Speaking to CNBC on Thursday evening, Trump unveiled his plan to deal with the national debt. “I am the king of debt,” he said “I love debt. I love playing with it.” He added, “I would borrow, knowing that if the economy crashed, you could make a deal. And if the economy was good, it was good. So therefore, you can’t lose.”
Trump is essentially arguing that, in the event of economic collapse or the threat of economic collapse, he would persuade America’s creditors to accept less than full payment on our very large national debt. This is, as many people have pointed out, a totally insane idea. “No one on the other side would pick up the phone if the secretary of the U.S. Treasury tried to make that call,” Lou Crandall, chief economist at Wrightson ICAP, told The New York Times. “Why should they? They have a contract.”
But Trump’s thinking makes sense, if you’ve seen the movie Dave, which is about what would happen if a nice, unassuming normal guy who looked exactly like the president became the president after the real president, who was a jerk, went into a coma while fucking his mistress.
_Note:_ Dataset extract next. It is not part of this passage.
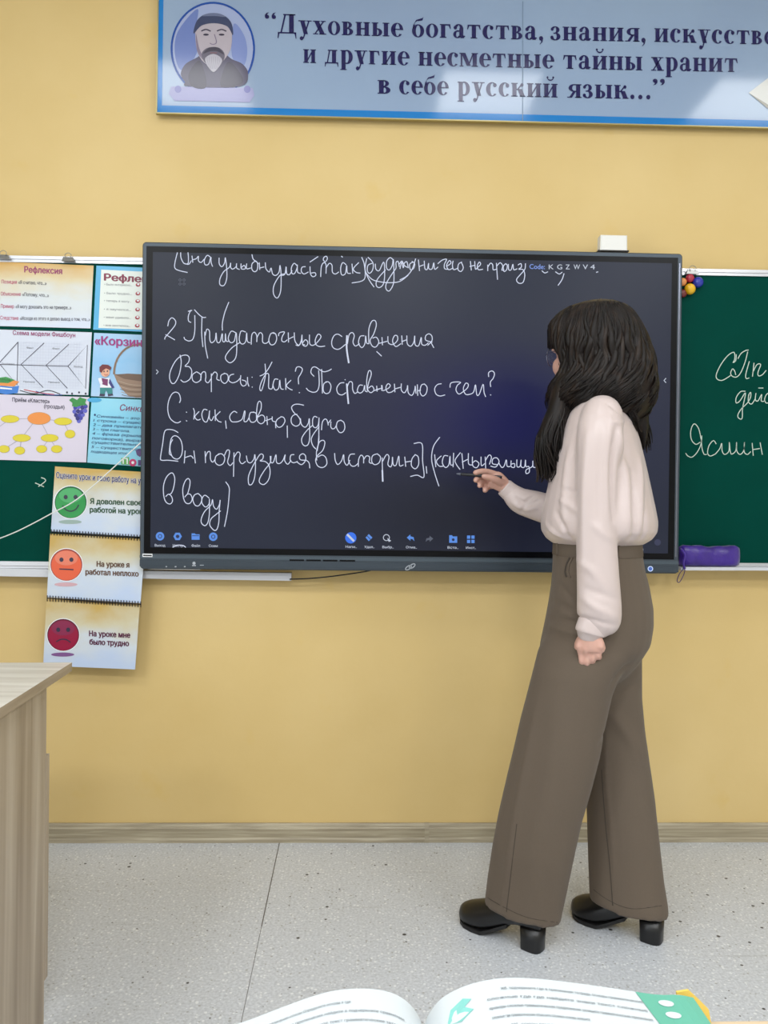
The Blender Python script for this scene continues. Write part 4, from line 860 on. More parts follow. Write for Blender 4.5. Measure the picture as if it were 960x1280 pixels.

Dave is typical in the “Normal Guy Becomes President” genre in that it assumes that our problems, which are actually very complicated, are merely made complicated by politicians, who are out-of-touch dolts who only care about themselves. And in Dave, Dave saves a program to help homeless children by getting his accountant buddy Murray to cut $650 million from the budget, which is very easy for them to do, because they are not dumb politicians.
That’s what Trump is proposing here—the idea that solutions that work for businessmen would also work for the United States. Renegotiating debt in the event of bankruptcy is a very normal thing for a businessman to do, especially a businessman like Trump who has undergone many bankruptcies. But if the United States did this, it would probably destroy the economy, because the economy is based on the assumption that lending money to the United States is a smart and safe thing to do.
Donald Trump and Dave are different in that, to paraphrase Jonathan Richman, no one ever called Dave an asshole. But they’re the same in that they think that the United States can solve its problems the way that people solve their problems.